Le prime partite della Nazionale CSI risentirono molto delle idee anti-isolazioniste – e diciamo pure pacifiste – di Gorbachev: anche per motivi simbolici, l’esordio fu un’amichevole contro gli Stati Uniti giocata a Miami il 25 gennaio del 1992. In occasione della prima gara, come riporta questo articolo di QCodeMag, la nuova rappresentativa scese in campo esibendo la bandiera dell’Unione Sovietica e facendo risuonare il vecchio inno nel rituale prepartita: non c’era stato il tempo di pensare e preparare un’alternativa. Nei mesi successivi, la Nazionale CSI avrebbe giocato altre gare amichevoli, ma nel frattempo gli altri Paesi ex-URSS avevano già messo su le loro Nazionali: Georgia e Lituania si erano già scontrate tra di loro, poi toccò all’Ucraina.

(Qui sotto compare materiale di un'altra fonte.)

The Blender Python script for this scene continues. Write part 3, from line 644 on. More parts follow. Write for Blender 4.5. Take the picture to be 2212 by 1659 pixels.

La CSI si presentò agli Europei con una rosa composta in maggioranza da calciatori russi, 13 su 20. Il resto dell’organico, affidato al ct di origini russe-ucraine Anatoly Byshovets, era composto da cinque giocatori ucraini, un bielorusso e un georgiano. La bandiera con falce e martello fu sostituita da uno stendardo bianco con la scritta CIS, e la stessa intestazione fu ripresa sulla maglia – rimasta rossa come ai tempi dell’URSS. Quando partirono gli inni la sorpresa fu ancora più grande. Nessuna “unione indivisibile di repubbliche libere unite per sempre”, ma la Nona Sinfonia di Beethoven. Le prime tre gare del girone eliminatorio, contro Germania e Olanda, finirono con due buoni pareggi (1-1 e 0-0); agli ex sovietici sarebbe bastato battere la Scozia per raggiungere le semifinali, e invece l’ultima partita finì 0-3 in favore della squadra britannica. Quella contro la Scozia fu l’ultima partita giocata dalla Nazionale CSI. E non solo a livello senior: la Nazionale Under 21 non si era infatti qualificata agli Europei di categoria del 1992, e quindi non poté partecipare neanche alle Olimpiadi di Barcellona. Al termine di quell’estate, la rappresentativa venne sciolta e ai calciatori fu data la possibilità di scegliere per quale Paese giocare. Alcuni di loro scelsero la Russia pur avendo altre origini, ma questa è un’altra storia.